Of course, everybody knew that the Fundamental Lemma was one of the central statements of the Langlands Program. People worked on it and there were meetings and conferences at which the subject was discussed. But there is something that you have to understand. The Fundamental Lemma is a statement in the “original” Langlands Program; more precisely, it is a statement in harmonic analysis. So people working in the geometric Langlands Program, like myself, did not pay much attention to it. But a remarkable aspect of Ngo’s proof is that it is geometric — and moreover, it uses many of the objects that are the staples, so to speak, of the geometric Langlands Program. So what Ngo’s work has done (in addition to proving a very important and long-standing result) is that it brought together people from different fields.
The program of our Fields Symposium is a testimony to this: we will have lectures by the top experts across different disciplines: number theory, harmonic analysis, geometry, and physics. This is what Ngo’s work has done. And this is very important in my view.
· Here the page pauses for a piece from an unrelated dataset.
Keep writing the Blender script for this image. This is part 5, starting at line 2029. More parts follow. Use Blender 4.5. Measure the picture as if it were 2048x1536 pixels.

There seem to be a number of very distinguished people working inside the Langlands Program and it has a good amount of well-deserved attention. Could you please give us your reasons for continuing to work in this Program?
The more we know, the more we understand how little we know. As I said, the beauty of the Langlands Program is that it points to mysterious connections between different fields of mathematics. And the biggest question, in my mind, is why these connections exist, what is the mechanism behind them. We still don’t know, but we are working on it. For example, in my recent joint work with Langlands and Ngo, we suggested a path to proving the so-called Arthur–Selberg trace formula using methods similar to those used by Ngo, as well as ideas from the geometric Langlands Program. Ngo’s work has matured us. We now understand better how different pieces of the puzzle fit together. But we need new, fresh ideas. I hope that young people who come to our Symposium, who follow it online, will get interested in this subject and will lead the next revolution in the Langlands Program.